[START]

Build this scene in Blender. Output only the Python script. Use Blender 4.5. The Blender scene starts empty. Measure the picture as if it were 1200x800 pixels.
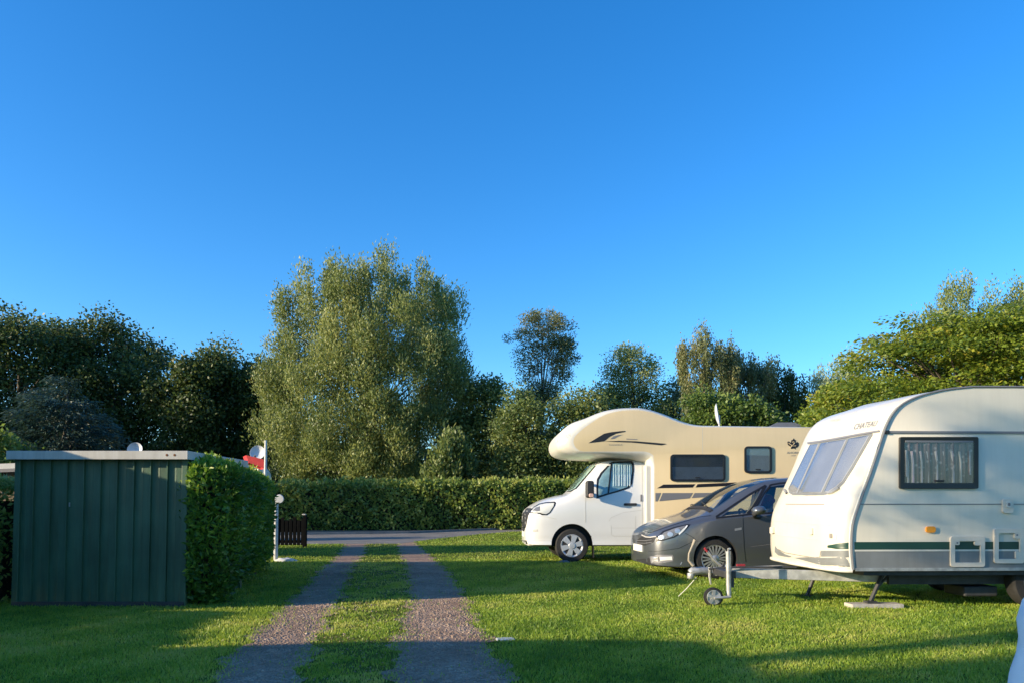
import bpy, bmesh, math, random
import numpy as np
from math import sin, cos, tan, radians, pi, sqrt
from mathutils import Vector, Matrix
from mathutils.bvhtree import BVHTree

rng = np.random.default_rng(11)
random.seed(11)
SC = bpy.context.scene
COL = SC.collection

# ------------------------------------------------------------------ camera model
H, F, PITCH, HOR = 1.2, 867.0, radians(2.4), 590.0
PY0 = HOR - F * tan(PITCH)
EYE = Vector((0, 0, H))


def ray(px, py):
    c, s = cos(PITCH), sin(PITCH)
    up = PY0 - py
    return Vector((px - 600, F * c - up * s, F * s + up * c)).normalized()


def ground(px, py, z=0.0):
    r = ray(px, py)
    return EYE + r * ((z - H) / r.z)


def at(px, py, Y):
    r = ray(px, py)
    return EYE + r * (Y / r.y)


class Frame:
    """local frame of a vehicle: u along its length, v across it, z up"""
    def __init__(s, ox, oy, yaw=0.0):
        s.ox, s.oy, s.yaw = ox, oy, yaw
        s.M = Matrix.Translation((ox, oy, 0)) @ Matrix.Rotation(yaw, 4, 'Z')
        s.I = s.M.inverted()
        s.o = s.I @ EYE

    def d(s, px, py):
        return (s.I.to_3x3() @ ray(px, py)).normalized()

    def tr(s, px, py, v=0.0):
        d = s.d(px, py)
        p = s.o + d * ((v - s.o.y) / d.y)
        return (p.x, p.z)

    def trs(s, pts, v=0.0):
        return [s.tr(x, y, v) for x, y in pts]


# ------------------------------------------------------------------ materials
MATS = {}


def mat(name, col, rough=0.6, metal=0.0, var=0.0, vscale=4.0, bump=0.0, bscale=40.0, coat=0.0,
        spec=0.5, col2=None, detail=6.0, dirt=0.0):
    m = bpy.data.materials.new(name)
    m.use_nodes = True
    nt = m.node_tree
    N, L = nt.nodes, nt.links
    b = N['Principled BSDF']
    b.inputs['Base Color'].default_value = (*col, 1)
    b.inputs['Roughness'].default_value = rough
    b.inputs['Metallic'].default_value = metal
    b.inputs['Specular IOR Level'].default_value = spec
    if coat:
        b.inputs['Coat Weight'].default_value = coat
        b.inputs['Coat Roughness'].default_value = 0.06
    tc = N.new('ShaderNodeTexCoord')
    if var or col2:
        n = N.new('ShaderNodeTexNoise')
        n.inputs['Scale'].default_value = vscale
        n.inputs['Detail'].default_value = detail
        L.new(tc.outputs['Object'], n.inputs['Vector'])
        r = N.new('ShaderNodeValToRGB')
        r.color_ramp.elements[0].position = 0.32
        r.color_ramp.elements[1].position = 0.68
        c2 = col2 or tuple(c * (1 - var) for c in col)
        r.color_ramp.elements[0].color = (*c2, 1)
        r.color_ramp.elements[1].color = (*[min(1, c * (1 + var * .5)) for c in col], 1)
        L.new(n.outputs['Fac'], r.inputs['Fac'])
        L.new(r.outputs['Color'], b.inputs['Base Color'])
    if dirt:
        mp = N.new('ShaderNodeMapping')
        mp.inputs['Scale'].default_value = (5, 5, .45)
        n4 = N.new('ShaderNodeTexNoise')
        n4.inputs['Scale'].default_value = 1.6
        n4.inputs['Detail'].default_value = 9
        n4.inputs['Roughness'].default_value = .7
        L.new(tc.outputs['Object'], mp.inputs['Vector'])
        L.new(mp.outputs['Vector'], n4.inputs['Vector'])
        rr = N.new('ShaderNodeValToRGB')
        rr.color_ramp.elements[0].position = .36
        rr.color_ramp.elements[1].position = .56
        rr.color_ramp.elements[0].color = (1 - dirt, 1 - dirt * 1.08, 1 - dirt * 1.25, 1)
        rr.color_ramp.elements[1].color = (1, 1, 1, 1)
        L.new(n4.outputs['Fac'], rr.inputs['Fac'])
        mm = N.new('ShaderNodeMix')
        mm.data_type = 'RGBA'
        mm.blend_type = 'MULTIPLY'
        mm.inputs['Factor'].default_value = 1
        src = b.inputs['Base Color'].links[0].from_socket if b.inputs['Base Color'].links else None
        if src: L.new(src, mm.inputs[6])
        else: mm.inputs[6].default_value = (*col, 1)
        L.new(rr.outputs['Color'], mm.inputs[7])
        L.new(mm.outputs[2], b.inputs['Base Color'])
    if bump:
        n2 = N.new('ShaderNodeTexNoise')
        n2.inputs['Scale'].default_value = bscale
        n2.inputs['Detail'].default_value = 8
        L.new(tc.outputs['Object'], n2.inputs['Vector'])
        bp = N.new('ShaderNodeBump')
        bp.inputs['Strength'].default_value = bump
        bp.inputs['Distance'].default_value = 0.02
        L.new(n2.outputs['Fac'], bp.inputs['Height'])
        L.new(bp.outputs['Normal'], b.inputs['Normal'])
    MATS[name] = m
    return m


def leaf_mat(name, cols, trans=0.35, rough=0.5):
    """leaf colours picked by a per-leaf number, some light passing through"""
    m = bpy.data.materials.new(name)
    m.use_nodes = True
    nt = m.node_tree
    N, L = nt.nodes, nt.links
    b = N['Principled BSDF']
    a = N.new('ShaderNodeAttribute')
    a.attribute_name = 'tint'
    r = N.new('ShaderNodeValToRGB')
    el = r.color_ramp.elements
    el[0].color = (*cols[0], 1)
    el[1].color = (*cols[-1], 1)
    for i, c in enumerate(cols[1:-1]):
        e = el.new((i + 1) / (len(cols) - 1))
        e.color = (*c, 1)
    L.new(a.outputs['Fac'], r.inputs['Fac'])
    L.new(r.outputs['Color'], b.inputs['Base Color'])
    b.inputs['Roughness'].default_value = rough
    b.inputs['Specular IOR Level'].default_value = 0.3
    t = N.new('ShaderNodeBsdfTranslucent')
    hs = N.new('ShaderNodeHueSaturation')
    hs.inputs['Value'].default_value = trans * 2.2
    hs.inputs['Hue'].default_value = 0.485
    L.new(r.outputs['Color'], hs.inputs['Color'])
    L.new(hs.outputs['Color'], t.inputs['Color'])
    mx = N.new('ShaderNodeAddShader')
    L.new(b.outputs['BSDF'], mx.inputs[0])
    L.new(t.outputs['BSDF'], mx.inputs[1])
    L.new(mx.outputs['Shader'], N['Material Output'].inputs['Surface'])
    MATS[name] = m
    return m


def glass_mat(name, tint, ior=1.5, rough=0.01):
    m = bpy.data.materials.new(name)
    m.use_nodes = True
    nt = m.node_tree
    N, L = nt.nodes, nt.links
    N.remove(N['Principled BSDF'])
    t = N.new('ShaderNodeBsdfTransparent')
    t.inputs['Color'].default_value = (*tint, 1)
    g = N.new('ShaderNodeBsdfGlossy')
    g.inputs['Roughness'].default_value = rough
    f = N.new('ShaderNodeLayerWeight')
    f.inputs['Blend'].default_value = .5
    p5 = N.new('ShaderNodeMath')
    p5.operation = 'POWER'
    p5.inputs[1].default_value = 4.0
    L.new(f.outputs['Facing'], p5.inputs[0])
    f0 = ((ior - 1) / (ior + 1)) ** 2
    ma = N.new('ShaderNodeMath')
    ma.operation = 'MULTIPLY_ADD'
    ma.inputs[1].default_value = 1 - f0
    ma.inputs[2].default_value = f0
    L.new(p5.outputs[0], ma.inputs[0])
    mx = N.new('ShaderNodeMixShader')
    L.new(ma.outputs[0], mx.inputs['Fac'])
    L.new(t.outputs['BSDF'], mx.inputs[1])
    L.new(g.outputs['BSDF'], mx.inputs[2])
    L.new(mx.outputs['Shader'], N['Material Output'].inputs['Surface'])
    MATS[name] = m
    return m


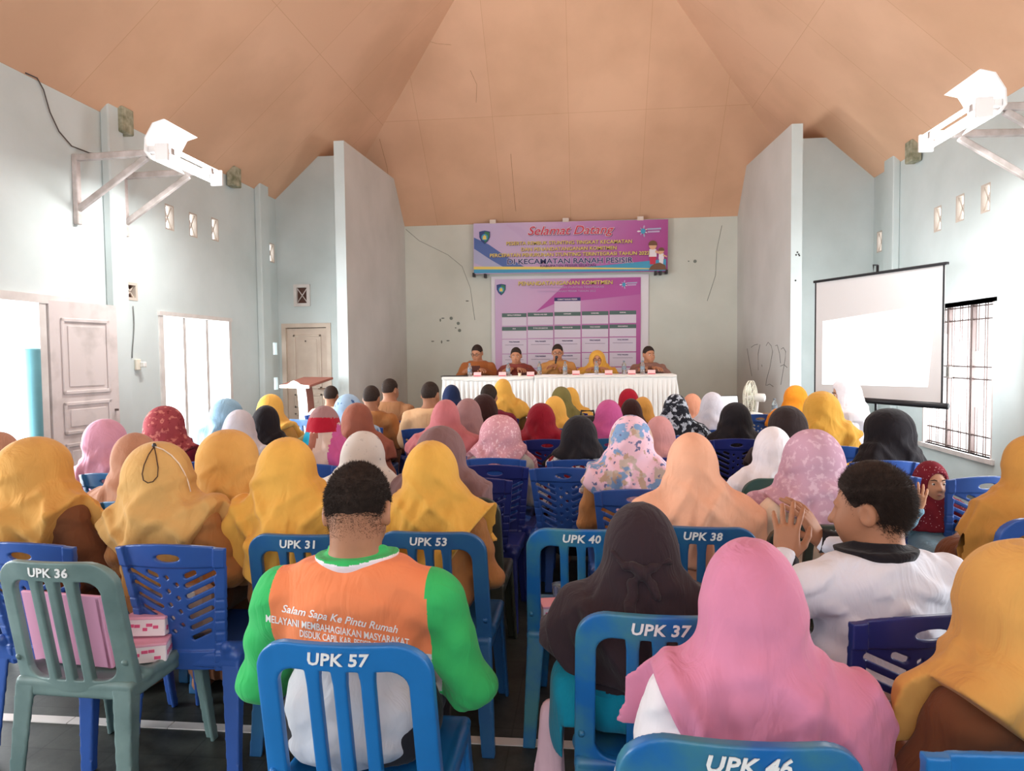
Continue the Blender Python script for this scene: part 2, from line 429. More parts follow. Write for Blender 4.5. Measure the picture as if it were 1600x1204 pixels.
# stage partitions (their tops stop short of the roof)
def partition(name, x0, x1, z0, z1):
    vs = [(x0, YP, 0), (x1, YP, 0), (x1, YB, 0), (x0, YB, 0), (x0, YP, z0), (x1, YP, z0), (x1, YB, z1), (x0, YB, z1)]
    mb = MB().add(vs, [(0, 3, 2, 1), (4, 5, 6, 7), (0, 1, 5, 4), (1, 2, 6, 5), (2, 3, 7, 6), (3, 0, 4, 7)])
    o = mb.build(name, M_part); o.data.materials.append(M_wall)
    o.data.polygons[2].material_index = 1
    return tag(o, kind='structure')
partition('wall_partition_left', -3.455, -3.308, 4.485, 4.62)
partition('wall_partition_right', 2.665, 2.805, 4.44, 4.62)

def floor_mat():
    m = mat('dark_worn_tile', (44, 50, 48), .45); nt = m.node_tree; b = nt.nodes['Principled BSDF']
    tc = nt.nodes.new('ShaderNodeTexCoord')
    n1 = nt.nodes.new('ShaderNodeTexNoise'); n1.inputs['Scale'].default_value = 3.2; n1.inputs['Detail'].default_value = 12; n1.inputs['Roughness'].default_value = .72
    nt.links.new(tc.outputs['Object'], n1.inputs['Vector'])
    r = nt.nodes.new('ShaderNodeValToRGB')
    r.color_ramp.elements[0].color = lin((30, 35, 34)) + (1,); r.color_ramp.elements[0].position = .35
    r.color_ramp.elements[1].color = lin((86, 90, 84)) + (1,); r.color_ramp.elements[1].position = .78
    nt.links.new(n1.outputs['Fac'], r.inputs[0])
    br = nt.nodes.new('ShaderNodeTexBrick'); br.offset = 0; br.inputs['Scale'].default_value = 1; br.inputs['Brick Width'].default_value = .3; br.inputs['Row Height'].default_value = .3
    br.inputs['Mortar Size'].default_value = .003; br.inputs['Color1'].default_value = (1, 1, 1, 1); br.inputs['Color2'].default_value = (.85, .85, .85, 1); br.inputs['Mortar'].default_value = (.55, .55, .55, 1)
    nt.links.new(tc.outputs['Object'], br.inputs['Vector'])
    mx = nt.nodes.new('ShaderNodeMix'); mx.data_type = 'RGBA'; mx.blend_type = 'MULTIPLY'; mx.inputs[0].default_value = 1
    nt.links.new(r.outputs[0], mx.inputs[6]); nt.links.new(br.outputs['Color'], mx.inputs[7]); nt.links.new(mx.outputs[2], b.inputs['Base Color'])
    return m
o = MB().box((XL, YN, -.1), (XR, YB, 0)).build('floor', floor_mat()); tag(o, kind='structure')
# pale tile line across the dark floor, with its joints
mb = MB()
for i in range(20):
    if XL + .44 * (i + 1) < XR: mb.box((XL + .44 * i, 2.575, 0), (XL + .44 * i + .436, 2.625, .004))
tag(mb.build('trim_1', M_white), kind='structure')
STZ = .46
o = MB().box((-3.308, YP + .02, 0), (2.665, YB, STZ)).build('floor_stage', mat('stage_concrete', (150, 150, 145), .7, rgb2=(120, 122, 118), vscale=3)); tag(o, kind='structure')

# wall columns and ceiling stubs
for n, (x0, x1, y0, y1, zt) in enumerate(((XL, XL + .09, 6.49, 6.72, 4.12), (XL, XL + .09, 9.70, 9.98, 4.12), (XR - .09, XR, 9.57, 9.86, 4.12), (XR - .09, XR, 6.62, 6.84, 4.12))):
    tag(MB().box((x0, y0, 0), (x1, y1, zt), None, .012).build('trim_column_%d' % (n + 1), M_wall), kind='structure')
M_stub = mat('mouldy_concrete', (186, 182, 160), .9, rgb2=(120, 122, 96), vscale=14, detail=8)
for n, (x, y) in enumerate(((XL + .02, 6.73), (XL + .02, 8.98), (XR - .14, 9.05))):
    mb = MB().box((x, y - .09, 3.80), (x + .12, y + .09, 4.06), None, .01)
    mb.tube([(x + .06 + .03 * math.cos(a), y, 4.08 + .03 * math.sin(a)) for a in np.linspace(0, 5.5, 12)], .006, 6)
    tag(mb.build('trim_stub_%d' % (n + 1), M_stub), kind='structure')

# cracks and scratches in the plaster (marks with a shape of their own)
def stroke_on(name, pts, r, m, **pl):
    P = [at(px, py, **pl) for px, py in pts]
    mb = MB()
    for a in range(len(P) - 1): pass
    mb.tube(P, r, 5)
    return mb.build(name, m)
M_crack = mat('crack_line', (128, 134, 126), .9)
for n, pts in enumerate((((634, 358), (655, 376), (700, 398), (722, 416), (735, 450), (742, 500)), ((1128, 352), (1120, 390), (1118, 430), (1105, 470)))):
    tag(stroke_on('trim_crack_%d' % (n + 1), pts, .004, M_crack, Y=YB - .001), kind='structure')
for n, pts in enumerate((((655, 60), (682, 68), (705, 70)), ((735, 110), (745, 132), (744, 160)), ((593, 217), (605, 262), (608, 290)), ((798, 240), (803, 300), (806, 330)))):
    P = []
    for px, py in pts:
        r = CM @ np.array([(px - 800) / F, (602 - py) / F, -1.0]); t = (3.89 + TE * YB - EYE) / (r[2] + TE * r[1]); P.append(np.array([0, 0, EYE]) + r * t)
    tag(MB().tube(P, .003, 5).build('ceiling_crack_%d' % (n + 1), mat('ceiling_crack', (180, 128, 92), .9)), kind='structure')

# ventilation blocks
M_vent = mat('vent_concrete', (196, 184, 172), .8, var=.08)
M_vdark = mat('vent_brown', (88, 58, 48), .7)
def vent(label, centre, nrm, w, h, m, cross_m, backed=False, group=None, trim=.016):
    o = empty('vent_block', centre); tag(o, label, 'vent', group)
    d = .1
    def B(mb, lo, hi): return mb.box(lo, hi) if nrm == 'X' else mb.box((lo[1], lo[0], lo[2]), (hi[1], hi[0], hi[2]))
    fr = MB()
    t = trim
    for a, b in (((-.03, -w / 2, h / 2 - t), (.03, w / 2, h / 2)), ((-.03, -w / 2, -h / 2), (.03, w / 2, -h / 2 + t)), ((-.03, -w / 2, -h / 2 + t), (.03, -w / 2 + t, h / 2 - t)), ((-.03, w / 2 - t, -h / 2 + t), (.03, w / 2, h / 2 - t))): B(fr, a, b)
    fr.build('frame', m, o)
    cr = MB(); W, H_ = w / 2 - t * .5, h / 2 - t * .5
    for s in (1, -1):
        p, q = (0, -W * s, -H_), (0, W * s, H_)
        if nrm != 'X': p, q = (p[1], 0, p[2]), (q[1], 0, q[2])
        cr.bar(p, q, (.012), .012, up=(1, 0, 0) if nrm == 'X' else (0, 1, 0))
    cr.build('lattice', cross_m, o)
    if backed:
        bk = MB(); B(bk, (-.03 if backed < 0 else .02, -W, -H_), (-.02 if backed < 0 else .03, W, H_)); bk.build('back_panel', M_vdark, o)
    return o
posn = ['nearest the lamp', 'middle of three', 'farthest of three']
for i, (y, z) in enumerate(VENT_L):
    vent('cross-barred vent block high in the left wall, ' + (posn[i] if i < 3 else 'alone past the far column'), (XL - .03, y, z), 'X', .17, .29, M_vent, M_vent, group='vent blocks high in the left wall')
posn = ['farthest of three', 'middle of three', 'nearest the lamp']
for i, (y, z) in enumerate(VENT_R):
    vent('cross-barred vent block high in the right wall, ' + (posn[i] if i < 3 else 'alone above the screen'), (XR + .03, y, z), 'X', .17, .29, M_vent, M_vent, group='vent blocks high in the right wall')
vent('small brown-backed vent with white frame above the cream door', (VX, YF - .004, VZ), 'Y', .26, .34, M_white, M_pinkwood, backed=1, trim=.05)
vent('small grey closed vent on the left wall with a cable hanging from it', (XL - .025, 6.89, 2.215), 'X', .18, .19, M_vent, M_vent, backed=-1, trim=.03)
# cable from that vent to a wall socket
mb = MB(); pts = [at(208 + 1.5 * math.sin(i * .5), 478 + i * 9, X=XL + .012) for i in range(10)]
tag(mb.tube(pts, .005, 6).build('cable', mat('grey_cable', (120, 124, 122), .6)), 'thin grey cable running down the left wall to the socket', 'cable')
so = empty('wall_socket', (XL, 6.93, 1.44)); tag(so, 'cream wall socket box below the cable on the left wall', 'socket')
MB().box((0, -.045, -.06), (.035, .03, .06), None, .008).build('box', mat('cream_plastic', (226, 220, 205), .4), so)
MB().box((.035, .0, -.03), (.085, .05, .03), None, .008).build('plug', mat('white_plastic', (232, 232, 228), .4), so)

# ---- left window: white frame with posts
wn = empty('window_1', (XL, 0, 0)); tag(wn, kind='structure')
a, b, c, d = WIN_L
mb = MB()
mb.box((-.08, a - .05, d), (.03, b + .05, d + .05)).box((-.08, a - .05, c - .05), (.05, b + .05, c)).box((-.08, a - .04, c), (.02, a + .03, d)).box((-.08, b - .03, c), (.02, b + .04, d))
mb.build('frame', M_white, wn)
for k in (1, 2):
    y = a + (b - a) * k / 3
    MB().box((-.07, y - .03, c), (-.02, y + .03, d)).build('post', M_white, wn)
# ---- right window: dark iron grille
wn = empty('window_2', (XR, 0, 0)); tag(wn, kind='structure')
M_iron = mat('brown_iron', (92, 76, 72), .5, var=.1)
a, b, c, d = WIN_R
mb = MB()
for lo, hi in (((0, a - .04, d), (.12, b + .04, d + .045)), ((-.03, a - .05, c - .05), (.14, b + .05, c)), ((0, a, c), (.1, a + .03, d)), ((0, b - .03, c), (.1, b, d))): mb.box(lo, hi)
mb.build('frame', mat('weathered_frame', (200, 190, 186), .7, var=.1), wn)
mb = MB()
for k in range(1, 3):
    y = a + (b - a) * k / 3; mb.box((.04, y - .016, c), (.08, y + .016, d))
for k in range(9):
    y = a + (b - a) * (k + .5) / 9
    for dy in (-.022, .022):
        if k % 2: mb.box((.055, y + dy - .004, c), (.065, y + dy + .004, d))
        else:
            mb.box((.055, y + dy - .004, d - .3 - .1 * (k % 3)), (.065, y + dy + .004, d)); mb.box((.055, y + dy - .004, c), (.065, y + dy + .004, c + .3 + .1 * (k % 3)))
for z in (c + .02, c + .2, c + .80, c + .93, d - .16, d - .02): mb.box((.05, a, z - .008), (.07, b, z + .008))
mb.build('grille', M_iron, wn)
MB().box((.0, a + .86, c + .80), (.06, a + .93, c + .93), None, .008).build('lock', mat('lock_steel', (120, 112, 106), .4, metal=.6), wn)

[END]

> _Short task_:
Give again, word for word, every line from the top of the data through the line with "from mathutils.bvhtree import BVHTree", both ends included, and exclude the pictures.

> _Solution for this task_:
Build this scene in Blender. Output only the Python script. Use Blender 4.5. The Blender scene starts empty. Measure the picture as if it were 1200x800 pixels.
import bpy, bmesh, math, random
import numpy as np
from math import sin, cos, tan, radians, pi, sqrt
from mathutils import Vector, Matrix
from mathutils.bvhtree import BVHTree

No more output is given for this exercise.